>> START

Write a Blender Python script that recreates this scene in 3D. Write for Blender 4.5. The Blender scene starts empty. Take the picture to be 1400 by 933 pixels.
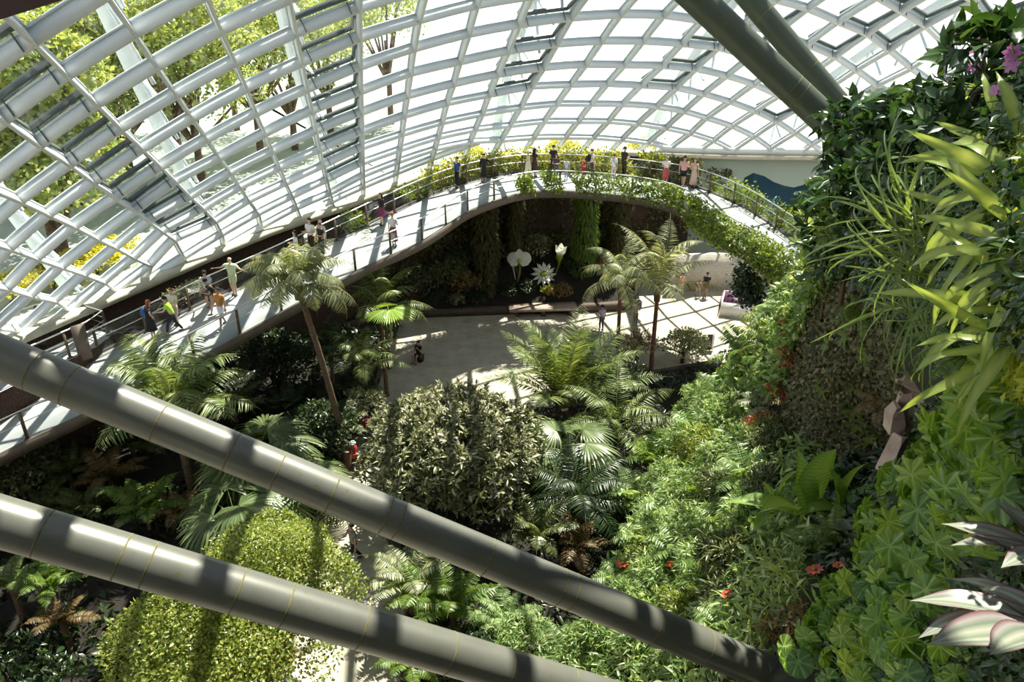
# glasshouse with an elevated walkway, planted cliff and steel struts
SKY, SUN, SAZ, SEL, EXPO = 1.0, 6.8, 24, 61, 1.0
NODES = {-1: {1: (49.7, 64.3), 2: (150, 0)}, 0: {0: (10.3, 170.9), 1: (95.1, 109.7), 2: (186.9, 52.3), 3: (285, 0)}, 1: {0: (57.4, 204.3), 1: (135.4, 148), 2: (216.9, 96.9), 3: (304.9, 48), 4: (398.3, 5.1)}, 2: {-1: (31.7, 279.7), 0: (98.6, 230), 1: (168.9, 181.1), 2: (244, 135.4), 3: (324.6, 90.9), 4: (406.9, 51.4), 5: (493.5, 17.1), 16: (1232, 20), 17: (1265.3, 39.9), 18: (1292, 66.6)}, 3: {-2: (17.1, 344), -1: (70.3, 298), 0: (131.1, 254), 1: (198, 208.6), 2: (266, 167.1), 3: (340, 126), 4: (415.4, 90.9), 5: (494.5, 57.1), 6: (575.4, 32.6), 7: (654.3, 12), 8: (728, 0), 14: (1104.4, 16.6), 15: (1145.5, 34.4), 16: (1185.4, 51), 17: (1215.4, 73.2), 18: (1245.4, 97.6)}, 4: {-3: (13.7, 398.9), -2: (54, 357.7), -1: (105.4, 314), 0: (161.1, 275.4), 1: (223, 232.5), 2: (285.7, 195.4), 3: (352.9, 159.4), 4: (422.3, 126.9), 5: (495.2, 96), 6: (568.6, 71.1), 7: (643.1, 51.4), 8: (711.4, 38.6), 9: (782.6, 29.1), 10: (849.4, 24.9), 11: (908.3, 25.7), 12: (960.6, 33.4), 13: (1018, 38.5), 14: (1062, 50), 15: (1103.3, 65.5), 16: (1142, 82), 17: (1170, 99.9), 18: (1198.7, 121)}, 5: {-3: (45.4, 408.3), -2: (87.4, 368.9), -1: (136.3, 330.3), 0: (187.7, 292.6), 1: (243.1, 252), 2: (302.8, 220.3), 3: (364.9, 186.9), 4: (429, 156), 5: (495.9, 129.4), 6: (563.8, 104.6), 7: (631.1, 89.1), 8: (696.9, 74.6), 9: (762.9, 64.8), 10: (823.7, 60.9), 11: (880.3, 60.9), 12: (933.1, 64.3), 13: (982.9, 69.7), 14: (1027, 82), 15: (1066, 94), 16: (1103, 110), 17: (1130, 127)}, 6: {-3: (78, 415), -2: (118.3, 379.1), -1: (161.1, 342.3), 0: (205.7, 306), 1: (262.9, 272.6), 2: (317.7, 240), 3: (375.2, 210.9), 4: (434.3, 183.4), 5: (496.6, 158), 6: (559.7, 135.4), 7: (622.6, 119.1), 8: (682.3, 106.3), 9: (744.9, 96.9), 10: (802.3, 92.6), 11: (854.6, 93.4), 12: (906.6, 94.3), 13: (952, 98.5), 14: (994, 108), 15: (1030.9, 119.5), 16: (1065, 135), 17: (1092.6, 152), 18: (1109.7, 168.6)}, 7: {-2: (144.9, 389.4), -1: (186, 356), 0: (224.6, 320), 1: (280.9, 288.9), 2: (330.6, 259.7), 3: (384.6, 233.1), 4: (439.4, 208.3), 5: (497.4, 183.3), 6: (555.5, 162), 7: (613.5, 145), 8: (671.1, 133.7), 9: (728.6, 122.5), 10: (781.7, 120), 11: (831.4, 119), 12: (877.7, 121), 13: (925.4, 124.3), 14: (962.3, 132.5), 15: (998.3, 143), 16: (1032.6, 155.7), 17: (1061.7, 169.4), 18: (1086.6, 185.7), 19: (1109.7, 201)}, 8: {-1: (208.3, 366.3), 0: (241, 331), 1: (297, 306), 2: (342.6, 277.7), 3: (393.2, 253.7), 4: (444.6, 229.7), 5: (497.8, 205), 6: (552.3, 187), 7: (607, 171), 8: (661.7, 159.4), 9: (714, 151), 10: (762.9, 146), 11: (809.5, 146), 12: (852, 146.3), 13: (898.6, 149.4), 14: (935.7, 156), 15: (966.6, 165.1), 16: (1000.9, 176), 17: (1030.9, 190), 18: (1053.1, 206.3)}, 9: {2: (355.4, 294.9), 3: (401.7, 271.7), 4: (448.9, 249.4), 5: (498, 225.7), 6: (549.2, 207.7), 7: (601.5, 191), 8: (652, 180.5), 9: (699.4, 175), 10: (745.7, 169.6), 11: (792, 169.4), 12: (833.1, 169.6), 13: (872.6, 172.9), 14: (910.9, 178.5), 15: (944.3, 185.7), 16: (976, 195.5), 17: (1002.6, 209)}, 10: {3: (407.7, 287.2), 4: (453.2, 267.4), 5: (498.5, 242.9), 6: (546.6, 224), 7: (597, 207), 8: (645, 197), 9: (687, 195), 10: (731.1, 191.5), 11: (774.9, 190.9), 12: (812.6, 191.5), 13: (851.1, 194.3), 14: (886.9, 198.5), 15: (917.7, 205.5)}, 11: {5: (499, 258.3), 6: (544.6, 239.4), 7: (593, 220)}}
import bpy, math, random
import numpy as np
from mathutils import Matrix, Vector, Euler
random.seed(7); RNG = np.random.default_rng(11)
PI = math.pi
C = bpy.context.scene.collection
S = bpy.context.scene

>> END

### WHAT NEEDS TO BE DONE
Repeat the data exactly, without the pictures.

### THE RESULT
Write a Blender Python script that recreates this scene in 3D. Write for Blender 4.5. The Blender scene starts empty. Take the picture to be 1400 by 933 pixels.
# glasshouse with an elevated walkway, planted cliff and steel struts
SKY, SUN, SAZ, SEL, EXPO = 1.0, 6.8, 24, 61, 1.0
NODES = {-1: {1: (49.7, 64.3), 2: (150, 0)}, 0: {0: (10.3, 170.9), 1: (95.1, 109.7), 2: (186.9, 52.3), 3: (285, 0)}, 1: {0: (57.4, 204.3), 1: (135.4, 148), 2: (216.9, 96.9), 3: (304.9, 48), 4: (398.3, 5.1)}, 2: {-1: (31.7, 279.7), 0: (98.6, 230), 1: (168.9, 181.1), 2: (244, 135.4), 3: (324.6, 90.9), 4: (406.9, 51.4), 5: (493.5, 17.1), 16: (1232, 20), 17: (1265.3, 39.9), 18: (1292, 66.6)}, 3: {-2: (17.1, 344), -1: (70.3, 298), 0: (131.1, 254), 1: (198, 208.6), 2: (266, 167.1), 3: (340, 126), 4: (415.4, 90.9), 5: (494.5, 57.1), 6: (575.4, 32.6), 7: (654.3, 12), 8: (728, 0), 14: (1104.4, 16.6), 15: (1145.5, 34.4), 16: (1185.4, 51), 17: (1215.4, 73.2), 18: (1245.4, 97.6)}, 4: {-3: (13.7, 398.9), -2: (54, 357.7), -1: (105.4, 314), 0: (161.1, 275.4), 1: (223, 232.5), 2: (285.7, 195.4), 3: (352.9, 159.4), 4: (422.3, 126.9), 5: (495.2, 96), 6: (568.6, 71.1), 7: (643.1, 51.4), 8: (711.4, 38.6), 9: (782.6, 29.1), 10: (849.4, 24.9), 11: (908.3, 25.7), 12: (960.6, 33.4), 13: (1018, 38.5), 14: (1062, 50), 15: (1103.3, 65.5), 16: (1142, 82), 17: (1170, 99.9), 18: (1198.7, 121)}, 5: {-3: (45.4, 408.3), -2: (87.4, 368.9), -1: (136.3, 330.3), 0: (187.7, 292.6), 1: (243.1, 252), 2: (302.8, 220.3), 3: (364.9, 186.9), 4: (429, 156), 5: (495.9, 129.4), 6: (563.8, 104.6), 7: (631.1, 89.1), 8: (696.9, 74.6), 9: (762.9, 64.8), 10: (823.7, 60.9), 11: (880.3, 60.9), 12: (933.1, 64.3), 13: (982.9, 69.7), 14: (1027, 82), 15: (1066, 94), 16: (1103, 110), 17: (1130, 127)}, 6: {-3: (78, 415), -2: (118.3, 379.1), -1: (161.1, 342.3), 0: (205.7, 306), 1: (262.9, 272.6), 2: (317.7, 240), 3: (375.2, 210.9), 4: (434.3, 183.4), 5: (496.6, 158), 6: (559.7, 135.4), 7: (622.6, 119.1), 8: (682.3, 106.3), 9: (744.9, 96.9), 10: (802.3, 92.6), 11: (854.6, 93.4), 12: (906.6, 94.3), 13: (952, 98.5), 14: (994, 108), 15: (1030.9, 119.5), 16: (1065, 135), 17: (1092.6, 152), 18: (1109.7, 168.6)}, 7: {-2: (144.9, 389.4), -1: (186, 356), 0: (224.6, 320), 1: (280.9, 288.9), 2: (330.6, 259.7), 3: (384.6, 233.1), 4: (439.4, 208.3), 5: (497.4, 183.3), 6: (555.5, 162), 7: (613.5, 145), 8: (671.1, 133.7), 9: (728.6, 122.5), 10: (781.7, 120), 11: (831.4, 119), 12: (877.7, 121), 13: (925.4, 124.3), 14: (962.3, 132.5), 15: (998.3, 143), 16: (1032.6, 155.7), 17: (1061.7, 169.4), 18: (1086.6, 185.7), 19: (1109.7, 201)}, 8: {-1: (208.3, 366.3), 0: (241, 331), 1: (297, 306), 2: (342.6, 277.7), 3: (393.2, 253.7), 4: (444.6, 229.7), 5: (497.8, 205), 6: (552.3, 187), 7: (607, 171), 8: (661.7, 159.4), 9: (714, 151), 10: (762.9, 146), 11: (809.5, 146), 12: (852, 146.3), 13: (898.6, 149.4), 14: (935.7, 156), 15: (966.6, 165.1), 16: (1000.9, 176), 17: (1030.9, 190), 18: (1053.1, 206.3)}, 9: {2: (355.4, 294.9), 3: (401.7, 271.7), 4: (448.9, 249.4), 5: (498, 225.7), 6: (549.2, 207.7), 7: (601.5, 191), 8: (652, 180.5), 9: (699.4, 175), 10: (745.7, 169.6), 11: (792, 169.4), 12: (833.1, 169.6), 13: (872.6, 172.9), 14: (910.9, 178.5), 15: (944.3, 185.7), 16: (976, 195.5), 17: (1002.6, 209)}, 10: {3: (407.7, 287.2), 4: (453.2, 267.4), 5: (498.5, 242.9), 6: (546.6, 224), 7: (597, 207), 8: (645, 197), 9: (687, 195), 10: (731.1, 191.5), 11: (774.9, 190.9), 12: (812.6, 191.5), 13: (851.1, 194.3), 14: (886.9, 198.5), 15: (917.7, 205.5)}, 11: {5: (499, 258.3), 6: (544.6, 239.4), 7: (593, 220)}}
import bpy, math, random
import numpy as np
from mathutils import Matrix, Vector, Euler
random.seed(7); RNG = np.random.default_rng(11)
PI = math.pi
C = bpy.context.scene.collection
S = bpy.context.scene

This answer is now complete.